Por conta dessas transformações, constrói-se um suspense com traços de terror que combina as sensações perturbadoras desses gêneros e uma estrutura dramática moldada pelos conflitos dos personagens. O público pode se espantar com a evolução da narrativa e com sua capacidade de sugerir direções que não serão escolhidas para desenvolver enquanto cria outras possibilidades novas e orgânicas. Entre as recriações observadas, também é pertinente verificar que a construção visual não seria apenas simples como se imaginava, já que a fotografia representa a ideia da tecnologia como uma ferramenta de invasão doméstica. Em momentos específicos observamos as cenas a partir da perspectiva da câmera clandestina instalada na residência, como se estivéssemos no lugar do vilão monitorando suas vítimas.

Não satisfeita com os elementos variados já inseridos, a obra trabalha a tensão do segundo para o terceiro ato de modo crescente.
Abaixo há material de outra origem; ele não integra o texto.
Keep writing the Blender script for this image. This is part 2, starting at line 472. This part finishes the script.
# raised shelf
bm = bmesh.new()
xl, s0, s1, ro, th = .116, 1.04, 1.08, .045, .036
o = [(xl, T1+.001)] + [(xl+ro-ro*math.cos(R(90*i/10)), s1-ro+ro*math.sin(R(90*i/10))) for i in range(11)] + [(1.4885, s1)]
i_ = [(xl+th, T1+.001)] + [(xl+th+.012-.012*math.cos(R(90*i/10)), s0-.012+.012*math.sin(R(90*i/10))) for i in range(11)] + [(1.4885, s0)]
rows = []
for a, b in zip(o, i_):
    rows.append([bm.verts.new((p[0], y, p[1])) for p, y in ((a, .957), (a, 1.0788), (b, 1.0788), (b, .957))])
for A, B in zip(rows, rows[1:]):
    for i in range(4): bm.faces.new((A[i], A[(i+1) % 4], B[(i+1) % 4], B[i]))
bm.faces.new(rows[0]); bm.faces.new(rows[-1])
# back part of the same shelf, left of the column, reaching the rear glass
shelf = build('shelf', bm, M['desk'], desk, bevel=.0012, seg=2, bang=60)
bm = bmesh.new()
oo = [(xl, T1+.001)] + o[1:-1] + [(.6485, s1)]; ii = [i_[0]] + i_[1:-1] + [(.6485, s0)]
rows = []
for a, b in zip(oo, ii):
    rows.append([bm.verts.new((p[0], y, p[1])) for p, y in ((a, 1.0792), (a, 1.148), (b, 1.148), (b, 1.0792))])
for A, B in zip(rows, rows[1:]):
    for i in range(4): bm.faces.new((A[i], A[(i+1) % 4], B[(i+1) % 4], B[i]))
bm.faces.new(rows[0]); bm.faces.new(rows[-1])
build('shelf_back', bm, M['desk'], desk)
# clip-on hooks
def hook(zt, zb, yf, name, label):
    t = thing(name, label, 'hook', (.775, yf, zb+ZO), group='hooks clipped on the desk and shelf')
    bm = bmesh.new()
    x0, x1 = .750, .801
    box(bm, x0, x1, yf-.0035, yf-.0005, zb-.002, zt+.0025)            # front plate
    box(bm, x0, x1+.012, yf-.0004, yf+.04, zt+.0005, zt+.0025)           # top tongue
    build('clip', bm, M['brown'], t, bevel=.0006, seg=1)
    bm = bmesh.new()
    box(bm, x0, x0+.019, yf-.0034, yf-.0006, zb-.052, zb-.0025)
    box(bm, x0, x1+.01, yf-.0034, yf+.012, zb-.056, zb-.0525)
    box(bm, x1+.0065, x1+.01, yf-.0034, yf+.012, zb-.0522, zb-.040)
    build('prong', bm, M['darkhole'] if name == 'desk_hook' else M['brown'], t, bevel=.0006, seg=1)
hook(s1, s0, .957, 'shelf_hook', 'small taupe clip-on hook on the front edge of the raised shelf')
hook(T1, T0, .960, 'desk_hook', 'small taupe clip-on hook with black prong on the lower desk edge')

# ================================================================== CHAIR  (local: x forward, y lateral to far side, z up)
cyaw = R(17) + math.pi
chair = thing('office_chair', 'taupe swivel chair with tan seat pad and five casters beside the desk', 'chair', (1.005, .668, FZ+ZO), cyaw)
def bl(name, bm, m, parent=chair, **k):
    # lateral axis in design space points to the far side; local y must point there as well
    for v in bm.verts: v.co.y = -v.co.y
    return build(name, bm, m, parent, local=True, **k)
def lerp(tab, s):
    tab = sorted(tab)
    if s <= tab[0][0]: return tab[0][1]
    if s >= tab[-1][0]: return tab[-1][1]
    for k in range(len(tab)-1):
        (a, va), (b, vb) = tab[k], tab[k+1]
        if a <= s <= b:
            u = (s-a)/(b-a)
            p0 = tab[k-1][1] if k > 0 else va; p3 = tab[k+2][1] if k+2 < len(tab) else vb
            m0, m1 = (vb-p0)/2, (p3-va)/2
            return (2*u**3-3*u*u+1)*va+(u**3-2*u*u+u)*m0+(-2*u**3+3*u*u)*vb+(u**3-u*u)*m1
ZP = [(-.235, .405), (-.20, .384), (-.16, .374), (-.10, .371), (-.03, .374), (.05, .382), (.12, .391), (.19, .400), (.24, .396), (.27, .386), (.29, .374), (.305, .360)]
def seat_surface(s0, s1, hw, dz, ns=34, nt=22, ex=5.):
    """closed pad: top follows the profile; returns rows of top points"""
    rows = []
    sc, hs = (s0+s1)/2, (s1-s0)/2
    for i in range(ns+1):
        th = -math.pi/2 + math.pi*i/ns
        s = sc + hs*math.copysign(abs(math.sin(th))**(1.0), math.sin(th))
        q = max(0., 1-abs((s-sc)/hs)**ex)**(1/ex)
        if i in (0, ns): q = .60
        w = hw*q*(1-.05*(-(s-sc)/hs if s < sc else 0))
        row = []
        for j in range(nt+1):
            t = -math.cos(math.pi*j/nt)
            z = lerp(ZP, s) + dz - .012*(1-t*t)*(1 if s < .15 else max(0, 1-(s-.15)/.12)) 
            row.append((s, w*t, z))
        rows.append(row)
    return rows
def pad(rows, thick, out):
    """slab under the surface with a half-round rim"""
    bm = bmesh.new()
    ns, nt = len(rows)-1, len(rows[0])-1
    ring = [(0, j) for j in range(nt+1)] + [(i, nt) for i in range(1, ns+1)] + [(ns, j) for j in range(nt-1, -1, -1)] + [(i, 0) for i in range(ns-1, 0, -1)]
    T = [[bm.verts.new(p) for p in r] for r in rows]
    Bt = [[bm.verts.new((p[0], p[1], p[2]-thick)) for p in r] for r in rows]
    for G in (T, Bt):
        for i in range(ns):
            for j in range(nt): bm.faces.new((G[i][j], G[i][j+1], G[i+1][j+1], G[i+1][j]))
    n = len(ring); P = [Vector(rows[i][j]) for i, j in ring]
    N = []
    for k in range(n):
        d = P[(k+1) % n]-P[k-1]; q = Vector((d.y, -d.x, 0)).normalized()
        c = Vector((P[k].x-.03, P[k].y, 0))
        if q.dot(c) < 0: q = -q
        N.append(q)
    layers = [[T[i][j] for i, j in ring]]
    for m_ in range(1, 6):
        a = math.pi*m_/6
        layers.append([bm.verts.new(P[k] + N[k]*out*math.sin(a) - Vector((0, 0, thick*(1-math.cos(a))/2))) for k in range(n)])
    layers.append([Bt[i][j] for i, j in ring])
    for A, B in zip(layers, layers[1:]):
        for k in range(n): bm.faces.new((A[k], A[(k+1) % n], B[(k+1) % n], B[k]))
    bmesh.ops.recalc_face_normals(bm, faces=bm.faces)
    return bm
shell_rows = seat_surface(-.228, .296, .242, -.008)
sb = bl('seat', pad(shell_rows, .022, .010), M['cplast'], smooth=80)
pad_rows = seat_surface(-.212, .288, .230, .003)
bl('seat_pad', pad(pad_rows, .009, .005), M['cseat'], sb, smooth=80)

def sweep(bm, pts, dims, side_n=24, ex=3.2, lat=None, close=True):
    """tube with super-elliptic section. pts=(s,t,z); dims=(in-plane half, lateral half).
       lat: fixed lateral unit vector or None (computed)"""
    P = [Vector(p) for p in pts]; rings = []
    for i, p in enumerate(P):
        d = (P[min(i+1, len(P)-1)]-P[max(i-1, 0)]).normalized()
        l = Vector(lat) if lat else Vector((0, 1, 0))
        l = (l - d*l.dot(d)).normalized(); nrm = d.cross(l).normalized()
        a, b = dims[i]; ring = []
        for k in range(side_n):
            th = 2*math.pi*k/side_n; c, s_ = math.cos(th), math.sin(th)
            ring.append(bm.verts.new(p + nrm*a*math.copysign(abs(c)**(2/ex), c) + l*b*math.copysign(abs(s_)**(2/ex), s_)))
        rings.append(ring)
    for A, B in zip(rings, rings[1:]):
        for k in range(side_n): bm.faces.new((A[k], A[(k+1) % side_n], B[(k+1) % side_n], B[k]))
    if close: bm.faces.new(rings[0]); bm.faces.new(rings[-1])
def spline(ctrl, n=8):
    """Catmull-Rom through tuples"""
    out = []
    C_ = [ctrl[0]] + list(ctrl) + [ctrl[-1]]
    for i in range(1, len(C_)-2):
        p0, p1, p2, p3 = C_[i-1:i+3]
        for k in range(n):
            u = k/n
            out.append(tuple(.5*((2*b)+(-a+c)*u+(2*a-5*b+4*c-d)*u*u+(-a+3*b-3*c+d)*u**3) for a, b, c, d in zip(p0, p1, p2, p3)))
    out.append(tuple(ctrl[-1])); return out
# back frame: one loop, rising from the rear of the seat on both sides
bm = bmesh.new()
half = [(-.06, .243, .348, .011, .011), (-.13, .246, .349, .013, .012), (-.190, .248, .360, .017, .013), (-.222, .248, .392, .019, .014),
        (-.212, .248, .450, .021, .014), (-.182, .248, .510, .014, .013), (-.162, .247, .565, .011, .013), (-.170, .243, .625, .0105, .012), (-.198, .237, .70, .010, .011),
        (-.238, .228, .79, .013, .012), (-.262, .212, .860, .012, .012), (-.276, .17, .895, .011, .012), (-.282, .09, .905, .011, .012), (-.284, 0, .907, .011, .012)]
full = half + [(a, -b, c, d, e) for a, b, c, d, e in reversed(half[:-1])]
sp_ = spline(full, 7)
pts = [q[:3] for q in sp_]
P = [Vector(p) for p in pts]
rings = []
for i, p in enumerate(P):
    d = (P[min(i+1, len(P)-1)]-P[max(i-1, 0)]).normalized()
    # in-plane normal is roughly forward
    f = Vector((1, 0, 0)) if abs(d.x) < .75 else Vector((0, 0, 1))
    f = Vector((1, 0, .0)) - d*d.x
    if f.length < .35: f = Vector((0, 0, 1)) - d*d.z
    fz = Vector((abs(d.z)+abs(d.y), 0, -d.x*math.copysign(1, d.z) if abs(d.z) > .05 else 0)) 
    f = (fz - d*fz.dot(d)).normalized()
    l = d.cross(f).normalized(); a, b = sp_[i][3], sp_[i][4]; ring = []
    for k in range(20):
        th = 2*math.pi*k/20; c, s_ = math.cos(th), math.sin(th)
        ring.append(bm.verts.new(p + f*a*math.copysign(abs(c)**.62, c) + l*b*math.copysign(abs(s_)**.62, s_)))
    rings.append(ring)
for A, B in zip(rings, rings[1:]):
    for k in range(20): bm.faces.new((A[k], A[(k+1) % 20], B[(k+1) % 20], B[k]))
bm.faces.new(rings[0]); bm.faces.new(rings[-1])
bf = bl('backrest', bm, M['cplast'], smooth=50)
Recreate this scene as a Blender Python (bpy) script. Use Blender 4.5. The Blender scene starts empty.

Ao adotar o estilo slasher, Dave Franco novamente surpreende com a escalada da violência de um vilão interessante digno de se querer conhecer mais e com uma ambientação ainda mais inquietante – muitos recursos são empregados para gerar aflição frente às suas aparições súbitas para atacar, como o mistério de se deparar com ele escondido em cômodos da casa e a desorientação de estar vulnerável a um psicopata na escuridão e na névoa da noite. Além disso, as sequências brincam ainda mais com as perspectivas de observador e observado ao nos levar para a visão do antagonista e depois das vítimas.

Após atravessarmos uma hora e meia de surpresas, novos rumos abertos e uma fusão de estilos e elementos dramáticos, “Vigiados” ainda se encerra com um epílogo que muda consideravelmente o ponto de vista da narrativa. Nesses momentos, o jovem cineasta mais uma vez demonstra seu bom gosto em revelar um pouco mais da ameaça sem desfazer o mistério criado sobre sua identidade. É um desfecho capaz de aumentar a curiosidade (e por que não imaginar um universo ampliado?) e também fechar o ciclo de uma curiosa metalinguagem em que presenciamos como o cinema é um constante movimento de observar e ser observado.